Sample dissolution and purification

Twenty-five dredged seafloor samples were analysed for their Hf and Nd isotope compositions. The exact sample powders were used from the RR and NWLSC and a sample from the DV that have previously been analysed for their major and trace elements⁴³ and their He isotope compositions². Approximately 100 mg of powdered sample material was dissolved in 15 ml Teflon vials in a HNO₃-HF acid mixture on a hotplate at ~150 °C for 24 h. Afterwards samples were subsequently dried down and repeatedly re-dissolved and dried in concentrated nitric acid with traces of HCl and HF until a clear sample solution was achieved.
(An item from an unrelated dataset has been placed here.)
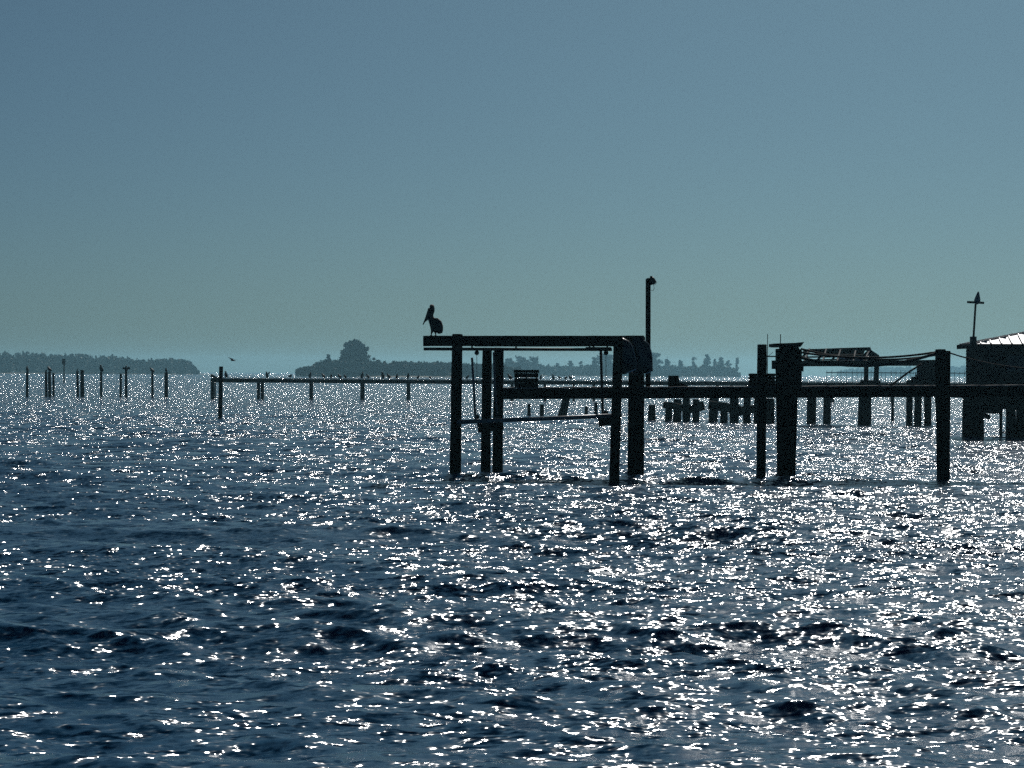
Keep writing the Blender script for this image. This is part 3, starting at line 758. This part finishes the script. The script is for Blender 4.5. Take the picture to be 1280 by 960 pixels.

Both, Hf and Nd were purified from the same dissolution batch, including Fe for subsequent Fe isotope analyses, and sequentially extracted from the rock matrix using a combination of Biorad MX1 resin (for Fe), Eichrom Ln-Spec and Tru-Spec a resin. Details of the chemical procedures are similar to those reported for Hf (ref. 57) and for Nd (ref. 58).

Hafnium and Neodymium isotope analyses

Hafnium and Nd isotope ratios were analysed using a Thermo-Fisher Neptune plus multi-collector mass spectrometer with inductively coupled plasma source, housed at the ANU. Hafnium was introduced using a mixture of weak nitric and fluoric acids via a Cetac Aridus II introduction system for dry plasma conditions. Neodymium was introduced with weak nitric acid using a cyclone spray chamber and analysed in wet plasma conditions. All samples were normalized to a JMC-475 Hf standard isotope value of ¹⁷⁶Hf/¹⁷⁷Hf=0.282160 and a La Jolla Nd standard isotope value of ¹⁴³Nd/¹⁴⁴Nd=0.511859 from standard values obtained during the analytical sessions with ¹⁷⁶Hf/¹⁷⁷Hf=0.282145±9 (JMC-475) and ¹⁴³Nd/¹⁴⁴Nd=0.511829±20 (La Jolla), respectively. Blanks for both elements were constantly low during the course of the study with Hf<10 pg and Nd<30 pg. Samples are reported in the epsilon notation, defined as the deviation from the chondritic uniform/unfractionated reservoir times 10,000 using values by ref. 59.